Problem details :: Only a number is wanted: how many lines in the records below contain "from"?

********************

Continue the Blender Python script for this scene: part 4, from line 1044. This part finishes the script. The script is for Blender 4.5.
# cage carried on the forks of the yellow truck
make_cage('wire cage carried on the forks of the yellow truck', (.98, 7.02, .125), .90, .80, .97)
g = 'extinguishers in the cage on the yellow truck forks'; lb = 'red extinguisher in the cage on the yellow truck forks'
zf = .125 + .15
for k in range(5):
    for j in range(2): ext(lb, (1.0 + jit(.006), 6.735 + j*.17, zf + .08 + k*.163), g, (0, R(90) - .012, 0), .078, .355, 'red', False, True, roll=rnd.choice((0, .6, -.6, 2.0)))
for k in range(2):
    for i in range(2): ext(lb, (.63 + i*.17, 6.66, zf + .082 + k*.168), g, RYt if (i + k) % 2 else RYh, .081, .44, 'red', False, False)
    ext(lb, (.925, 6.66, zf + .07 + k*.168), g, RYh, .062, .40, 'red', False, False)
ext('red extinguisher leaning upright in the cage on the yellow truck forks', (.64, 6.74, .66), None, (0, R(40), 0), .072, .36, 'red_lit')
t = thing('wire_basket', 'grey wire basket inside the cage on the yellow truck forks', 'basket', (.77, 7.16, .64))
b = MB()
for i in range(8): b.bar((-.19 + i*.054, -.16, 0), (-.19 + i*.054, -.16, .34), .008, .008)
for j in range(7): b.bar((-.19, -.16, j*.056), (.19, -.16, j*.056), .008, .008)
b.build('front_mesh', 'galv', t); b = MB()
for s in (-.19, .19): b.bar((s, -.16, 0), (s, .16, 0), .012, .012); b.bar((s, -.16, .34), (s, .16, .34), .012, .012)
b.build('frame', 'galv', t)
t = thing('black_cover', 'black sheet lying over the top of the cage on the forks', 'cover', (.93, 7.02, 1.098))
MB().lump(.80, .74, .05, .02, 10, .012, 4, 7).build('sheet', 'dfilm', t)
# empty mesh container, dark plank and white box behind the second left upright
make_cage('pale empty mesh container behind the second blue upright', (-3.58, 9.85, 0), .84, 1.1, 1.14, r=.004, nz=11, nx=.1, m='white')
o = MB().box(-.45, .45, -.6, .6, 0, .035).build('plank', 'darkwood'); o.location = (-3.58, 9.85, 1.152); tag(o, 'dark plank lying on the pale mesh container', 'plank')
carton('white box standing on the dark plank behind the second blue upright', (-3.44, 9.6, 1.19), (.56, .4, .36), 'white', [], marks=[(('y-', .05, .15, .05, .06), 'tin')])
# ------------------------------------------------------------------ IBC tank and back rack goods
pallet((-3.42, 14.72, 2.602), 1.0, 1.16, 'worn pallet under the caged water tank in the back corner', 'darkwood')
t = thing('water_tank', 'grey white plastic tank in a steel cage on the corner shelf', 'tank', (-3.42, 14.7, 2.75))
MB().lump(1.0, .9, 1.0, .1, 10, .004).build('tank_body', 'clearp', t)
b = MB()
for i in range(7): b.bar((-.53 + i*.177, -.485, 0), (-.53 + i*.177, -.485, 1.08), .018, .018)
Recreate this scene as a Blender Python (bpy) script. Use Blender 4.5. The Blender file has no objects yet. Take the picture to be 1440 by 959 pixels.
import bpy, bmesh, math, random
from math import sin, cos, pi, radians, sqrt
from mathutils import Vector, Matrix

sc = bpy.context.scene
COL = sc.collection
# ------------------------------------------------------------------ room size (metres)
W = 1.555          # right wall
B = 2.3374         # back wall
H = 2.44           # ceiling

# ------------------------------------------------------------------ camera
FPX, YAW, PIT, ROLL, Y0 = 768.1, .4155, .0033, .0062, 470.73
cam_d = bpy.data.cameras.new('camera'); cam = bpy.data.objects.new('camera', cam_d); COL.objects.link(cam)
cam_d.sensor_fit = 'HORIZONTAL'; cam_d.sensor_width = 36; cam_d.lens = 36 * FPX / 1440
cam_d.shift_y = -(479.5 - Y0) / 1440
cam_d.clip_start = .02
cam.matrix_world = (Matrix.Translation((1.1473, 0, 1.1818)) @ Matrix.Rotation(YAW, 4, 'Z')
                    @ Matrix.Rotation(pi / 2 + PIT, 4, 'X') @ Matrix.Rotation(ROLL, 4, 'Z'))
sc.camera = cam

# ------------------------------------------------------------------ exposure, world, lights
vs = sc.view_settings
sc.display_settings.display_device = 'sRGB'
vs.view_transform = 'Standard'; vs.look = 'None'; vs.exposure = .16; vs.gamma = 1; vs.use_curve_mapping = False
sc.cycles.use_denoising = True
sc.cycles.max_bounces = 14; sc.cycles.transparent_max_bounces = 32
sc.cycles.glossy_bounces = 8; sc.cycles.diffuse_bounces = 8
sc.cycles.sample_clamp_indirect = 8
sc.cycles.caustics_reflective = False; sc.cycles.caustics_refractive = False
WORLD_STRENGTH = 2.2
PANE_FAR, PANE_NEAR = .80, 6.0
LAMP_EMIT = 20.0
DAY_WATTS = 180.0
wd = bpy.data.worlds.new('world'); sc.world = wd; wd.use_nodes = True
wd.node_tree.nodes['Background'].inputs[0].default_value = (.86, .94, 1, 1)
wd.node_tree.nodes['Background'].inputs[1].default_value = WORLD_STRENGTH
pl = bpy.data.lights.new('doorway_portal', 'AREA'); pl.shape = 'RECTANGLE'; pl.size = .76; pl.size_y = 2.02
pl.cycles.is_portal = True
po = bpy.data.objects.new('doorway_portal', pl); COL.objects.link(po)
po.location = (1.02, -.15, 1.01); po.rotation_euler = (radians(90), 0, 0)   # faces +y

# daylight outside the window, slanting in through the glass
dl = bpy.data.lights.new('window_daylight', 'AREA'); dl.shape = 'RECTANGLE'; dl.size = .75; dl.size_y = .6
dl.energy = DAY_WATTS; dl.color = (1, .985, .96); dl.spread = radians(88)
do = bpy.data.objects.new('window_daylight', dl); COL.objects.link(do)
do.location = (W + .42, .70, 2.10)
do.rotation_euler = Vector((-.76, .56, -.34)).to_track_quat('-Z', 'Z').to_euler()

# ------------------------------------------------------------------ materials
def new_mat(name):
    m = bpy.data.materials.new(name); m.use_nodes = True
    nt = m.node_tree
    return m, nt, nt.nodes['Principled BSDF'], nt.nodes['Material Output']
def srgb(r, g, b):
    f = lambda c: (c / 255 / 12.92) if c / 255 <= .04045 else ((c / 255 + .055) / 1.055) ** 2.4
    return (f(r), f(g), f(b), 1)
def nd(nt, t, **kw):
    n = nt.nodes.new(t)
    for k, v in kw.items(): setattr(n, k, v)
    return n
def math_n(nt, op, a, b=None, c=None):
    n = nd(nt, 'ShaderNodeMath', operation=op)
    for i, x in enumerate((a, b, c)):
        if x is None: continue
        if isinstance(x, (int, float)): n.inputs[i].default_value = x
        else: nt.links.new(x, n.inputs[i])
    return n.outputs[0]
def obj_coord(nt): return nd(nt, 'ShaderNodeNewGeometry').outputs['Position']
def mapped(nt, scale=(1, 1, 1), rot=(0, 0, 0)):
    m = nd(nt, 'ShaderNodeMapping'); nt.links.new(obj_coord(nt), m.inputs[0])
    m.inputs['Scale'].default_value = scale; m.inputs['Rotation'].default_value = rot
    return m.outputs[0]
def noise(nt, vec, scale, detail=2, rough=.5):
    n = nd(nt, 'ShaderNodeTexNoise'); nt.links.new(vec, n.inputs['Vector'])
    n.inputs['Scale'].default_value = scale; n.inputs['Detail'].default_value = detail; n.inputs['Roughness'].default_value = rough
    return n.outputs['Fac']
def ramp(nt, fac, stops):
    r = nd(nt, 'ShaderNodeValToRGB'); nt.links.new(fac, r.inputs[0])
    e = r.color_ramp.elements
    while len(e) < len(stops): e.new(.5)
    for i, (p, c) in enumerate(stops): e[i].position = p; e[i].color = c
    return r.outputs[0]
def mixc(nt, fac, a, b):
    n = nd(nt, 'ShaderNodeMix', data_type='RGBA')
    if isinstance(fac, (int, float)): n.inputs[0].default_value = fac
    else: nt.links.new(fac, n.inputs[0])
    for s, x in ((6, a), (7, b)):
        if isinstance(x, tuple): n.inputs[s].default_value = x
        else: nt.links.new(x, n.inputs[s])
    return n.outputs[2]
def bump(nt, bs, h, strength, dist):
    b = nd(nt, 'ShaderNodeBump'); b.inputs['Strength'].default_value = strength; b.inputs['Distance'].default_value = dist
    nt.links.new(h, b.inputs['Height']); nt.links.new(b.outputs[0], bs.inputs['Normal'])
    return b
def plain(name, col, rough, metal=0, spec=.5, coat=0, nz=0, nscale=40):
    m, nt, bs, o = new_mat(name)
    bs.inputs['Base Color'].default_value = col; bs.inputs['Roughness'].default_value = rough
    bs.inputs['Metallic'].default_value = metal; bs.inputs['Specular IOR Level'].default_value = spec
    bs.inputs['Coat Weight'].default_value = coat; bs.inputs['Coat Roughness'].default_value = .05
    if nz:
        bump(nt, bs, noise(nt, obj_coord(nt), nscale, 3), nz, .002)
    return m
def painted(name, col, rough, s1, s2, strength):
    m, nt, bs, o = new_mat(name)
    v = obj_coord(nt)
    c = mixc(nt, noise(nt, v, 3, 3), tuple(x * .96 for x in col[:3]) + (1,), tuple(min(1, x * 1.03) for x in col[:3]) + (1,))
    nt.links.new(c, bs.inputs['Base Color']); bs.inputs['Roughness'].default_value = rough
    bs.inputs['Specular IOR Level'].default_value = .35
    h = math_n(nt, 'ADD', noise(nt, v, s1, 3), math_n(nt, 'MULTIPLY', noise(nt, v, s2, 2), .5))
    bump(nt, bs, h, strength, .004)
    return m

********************

Exercise response :: 3